One of our top stories that day was about Southern Daily Echo editor Ian Murray’s new idea for handling complaints, called ‘Your Advocate.’

Ian told HTFP he picked up the idea from an American newspaper while holidaying in Florida.

Ten years on, Ian is one of only a handful of regional daily editors who are still in the same jobs they were in when HTFP was launched (Gerry Keighley of the South Wales Argus, Derek Tucker of the Press and Journal, and Peter Barron of the Northern Echo are three of the others.)

But his paper is no longer the six-edition, 60,000-circulation tabloid we described in our first day story.

The stand-out headline from our debut newslist was undoubtedly ‘Readers strike it lucky with reporter’s wife’.

The lady in question was Brighton Evening Argus reporter Nigel Galloway’s wife Ruth, who wrote an unusual column giving readers tips on how to win competitions run by supermarkets and HIgh Street shops.

Meanwhile The Citizen, Gloucester, ran a column of a rather different nature, listing all the items that had been considered by the local council under private business.

The Freedom of Information Act has subsequently eased some of these difficulties, but council secrecy remains a pervasive problem for many local and regional journalists.
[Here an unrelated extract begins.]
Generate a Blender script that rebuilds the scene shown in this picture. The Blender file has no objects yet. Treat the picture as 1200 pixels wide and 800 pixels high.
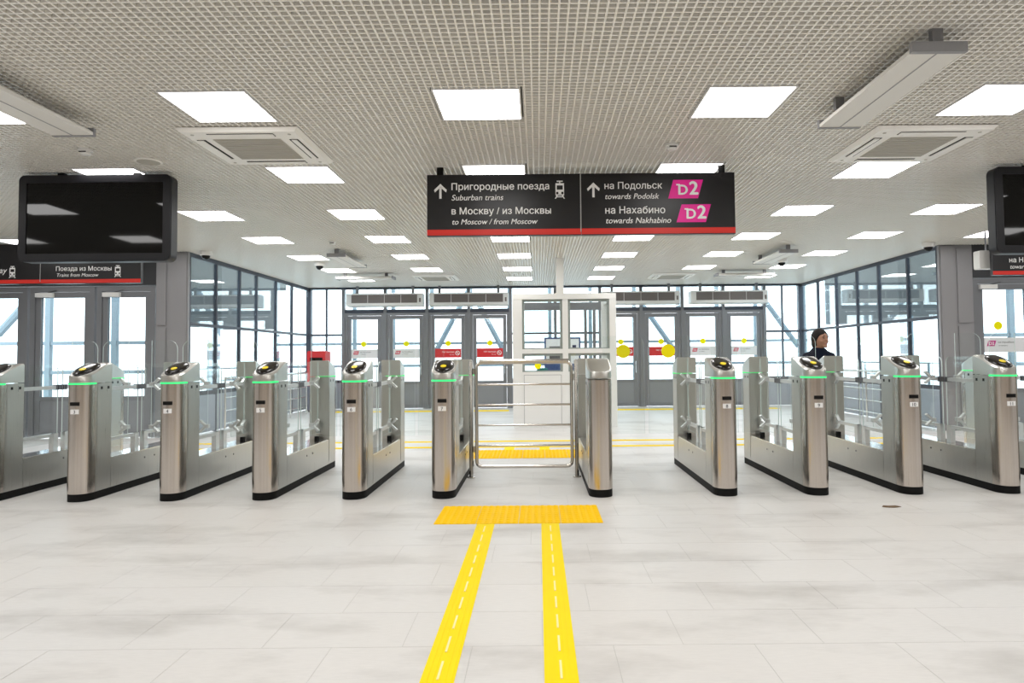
import bpy, bmesh, math, random
from mathutils import Matrix, Vector, Euler
random.seed(7)
S = bpy.context.scene
COL = S.collection
PI = math.pi
R = math.radians

# ------------------------------------------------------------------ camera, sky, exposure
CAMZ = 1.27
cam_d = bpy.data.cameras.new('camera')
cam = bpy.data.objects.new('camera', cam_d); COL.objects.link(cam); S.camera = cam
cam_d.sensor_width = 36.0; cam_d.lens = 24.0
cam_d.clip_start = 0.05; cam_d.clip_end = 300
PITCH, ROLL = R(2.2), -0.009
cam.location = (0, 0, CAMZ)
cam.matrix_world = Matrix.Translation((0, 0, CAMZ)) @ Matrix.Rotation(PI/2 + PITCH, 4, 'X') @ Matrix.Rotation(ROLL, 4, 'Z')
cam_d.shift_x = -30/1200
cam_d.shift_y = -12.7/1200

W = bpy.data.worlds.new('overcast_sky'); S.world = W; W.use_nodes = True
bg = W.node_tree.nodes['Background']
bg.inputs[0].default_value = (0.93, 0.97, 1.0, 1); bg.inputs[1].default_value = 3.5
S.view_settings.view_transform = 'Standard'; S.view_settings.look = 'None'
S.view_settings.gamma = 1.0; S.view_settings.use_curve_mapping = False
S.view_settings.exposure = 0.30
S.cycles.transparent_max_bounces = 40
PANEL_LIGHT = 9.0
CEIL = 3.06

# ------------------------------------------------------------------ materials
def nt(name):
    m = bpy.data.materials.new(name); m.use_nodes = True
    return m, m.node_tree.nodes, m.node_tree.links
def mat(name, col, rough=0.5, metal=0.0, spec=0.5, emit=None, es=0.0, noise=0.0, nscale=8.0, stretch=(1, 1, 1), coat=0.0):
    m, N, L = nt(name)
    b = N['Principled BSDF']
    b.inputs['Base Color'].default_value = (*col, 1); b.inputs['Roughness'].default_value = rough
    b.inputs['Metallic'].default_value = metal; b.inputs['Specular IOR Level'].default_value = spec
    b.inputs['Coat Weight'].default_value = coat
    if emit:
        b.inputs['Emission Color'].default_value = (*emit, 1); b.inputs['Emission Strength'].default_value = es
    if noise:
        tc = N.new('ShaderNodeTexCoord'); mp = N.new('ShaderNodeMapping'); mp.inputs['Scale'].default_value = stretch
        n = N.new('ShaderNodeTexNoise'); n.inputs['Scale'].default_value = nscale; n.inputs['Detail'].default_value = 4
        L.new(tc.outputs['Object'], mp.inputs[0]); L.new(mp.outputs[0], n.inputs[0])
        mx = N.new('ShaderNodeMix'); mx.data_type = 'RGBA'
        mx.inputs[6].default_value = (*[c*(1-noise) for c in col], 1); mx.inputs[7].default_value = (*[min(1, c*(1+noise)) for c in col], 1)
        L.new(n.outputs[0], mx.inputs[0]); L.new(mx.outputs[2], b.inputs['Base Color'])
        if metal > .5:
            mr = N.new('ShaderNodeMapRange'); mr.inputs[3].default_value = rough*.75; mr.inputs[4].default_value = rough*1.3
            L.new(n.outputs[0], mr.inputs[0]); L.new(mr.outputs[0], b.inputs['Roughness'])
    return m
def glass_mat(name, tint, refl=0.05, power=4.0, gl=0.85):
    m, N, L = nt(name)
    N.remove(N['Principled BSDF'])
    tr = N.new('ShaderNodeBsdfTransparent'); tr.inputs[0].default_value = (*tint, 1)
    g = N.new('ShaderNodeBsdfGlossy'); g.inputs['Roughness'].default_value = 0.0; g.inputs[0].default_value = (1, 1, 1, 1)
    lw = N.new('ShaderNodeLayerWeight'); lw.inputs[0].default_value = 0.5
    p = N.new('ShaderNodeMath'); p.operation = 'POWER'; p.inputs[1].default_value = power
    L.new(lw.outputs['Facing'], p.inputs[0])
    mr = N.new('ShaderNodeMapRange'); mr.inputs[3].default_value = refl; mr.inputs[4].default_value = gl
    L.new(p.outputs[0], mr.inputs[0])
    mx = N.new('ShaderNodeMixShader'); L.new(mr.outputs[0], mx.inputs[0]); L.new(tr.outputs[0], mx.inputs[1]); L.new(g.outputs[0], mx.inputs[2])
    L.new(mx.outputs[0], N['Material Output'].inputs[0])
    return m
M = {}
M['steel'] = mat('brushed_steel', (.53, .525, .50), .30, 1.0, noise=.10, nscale=14, stretch=(9, 9, .25))
M['steel_front_reflections'] = mat('brushed_steel_front_reflections', (.61, .56, .515), .22, 1.0, noise=.24, nscale=9, stretch=(9, 9, .05))  # brushed grain, with brownish reflection streaks painted into the colour
M['steel_smooth'] = mat('polished_steel', (.74, .73, .71), .16, 1.0)
M['steel_satin'] = mat('satin_steel_head', (.62, .61, .58), .30, 1.0)
M['chrome_dark'] = mat('dark_hinge_metal', (.16, .16, .17), .35, .8)
M['arm'] = mat('cast_aluminium_arm', (.66, .68, .68), .35, .7)
M['black'] = mat('black_plastic', (.006, .006, .006), .28, spec=.25)
M['black_matte'] = mat('black_matte', (.006, .006, .006), .6, spec=.15)
M['reader'] = mat('reader_gloss_black', (.008, .006, .005), .14, spec=.45)
M['yellow_spot'] = mat('reader_yellow_spot', (.95, .72, .0), .4)
M['white_label'] = mat('white_label', (.86, .85, .85), .5)
M['led'] = mat('green_led', (.01, .25, .08), .4, emit=(.03, .85, .17), es=1.25)
M['glass'] = glass_mat('clear_glass', (.970, .985, .98), .02, 4.5, .5)
M['glass_edge'] = mat('glass_edge', (.66, .76, .74), .2)
M['window_glass'] = glass_mat('window_glass', (.86, .93, .95), .06, 3.0, .75)
M['mullion'] = mat('mullion_grey', (.06, .068, .09), .42, .3)
M['door_grey'] = mat('door_frame_grey', (.215, .22, .235), .42, .2)
M['door_panel'] = mat('door_panel_grey', (.27, .28, .30), .45, .2)
M['column_grey'] = mat('column_grey_panel', (.30, .295, .305), .42, .2)
M['sill_panel'] = mat('sill_panel_blue_grey', (.34, .38, .44), .5)
M['white_metal'] = mat('white_painted_metal', (.82, .81, .79), .4)
M['ac_white'] = mat('ac_white_plastic', (.90, .88, .84), .45)
M['ac_grille'] = mat('ac_grille_beige', (.50, .48, .43), .6)
M['grille_brown'] = mat('grille_brown', (.19, .165, .155), .6)
M['heater'] = mat('heater_panel', (.74, .72, .68), .45)
M['heater_end'] = mat('heater_end_grey', (.28, .28, .29), .5)
M['bracket_grey'] = mat('bracket_grey', (.22, .22, .23), .5)
M['bar'] = mat('ceiling_bar_white', (.90, .875, .82), .35, spec=.5)
M['plenum'] = mat('plenum_grey', (.20, .185, .165), .9)
M['rim'] = mat('light_rim', (.85, .85, .85), .4)
M['sign_black'] = mat('sign_anthracite', (.012, .0115, .0135), .30, spec=.4)
M['sign_red'] = mat('sign_red', (.72, .022, .012), .38)
M['sign_white'] = mat('sign_white', (.96, .96, .96), .5)
M['sign_pink'] = mat('sign_pink', (.95, .008, .36), .4)
M['divider'] = mat('sign_divider', (.45, .45, .45), .4)
M['poster_red'] = mat('poster_red', (.68, .02, .025), .45)
M['poster_white'] = mat('poster_white', (.80, .80, .82), .5)
M['poster_logo'] = mat('poster_logo_red', (.60, .01, .06), .5)
M['poster_pink'] = mat('poster_logo_pink', (.55, .01, .22), .5)
M['text_dark'] = mat('text_dark', (.08, .08, .09), .6)
M['sticker'] = mat('yellow_sticker', (1.0, .93, .0), .5, spec=.2)
M['sticker_bright'] = mat('yellow_sticker_bright', (1.0, .86, .0), .5, spec=.2)
M['tactile'] = mat('tactile_yellow', (1.0, .60, .0), .6, spec=.15, noise=.05, nscale=6)
M['tactile_line'] = mat('tactile_strip_yellow', (1.0, .74, .0), .6, spec=.15, noise=.05, nscale=5)
M['tactile_highlight'] = mat('tactile_rib_highlight', (1.0, .86, .38), .5)  # paler yellow paints the highlight along the raised centre rib
M['tv_bezel'] = mat('tv_bezel', (.010, .010, .013), .38, spec=.3)
M['tv_screen'] = mat('tv_screen', (.002, .002, .002), .04, spec=.28)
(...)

Finally, the newslist contained both a foretaste of the future and a link with the industry’s more distant past.

The future was represented by the first mention of the internet on HTFP – a story about a new online shopping mall called shoppersworld.co.uk that had been launched by Newsquest.

But the past was also present in the shape of a tribute to the former Derby Evening Telegraph courts and council reporter Lewis Meakin who had recently died at the age of 83.

Former colleague Lucy Orgill noted that Lewis had spent so many hours in Derby Courthouse that his initials LHM were carved into the old press bench – as I remember from having sat there myself as a DET reporter in the 1980s.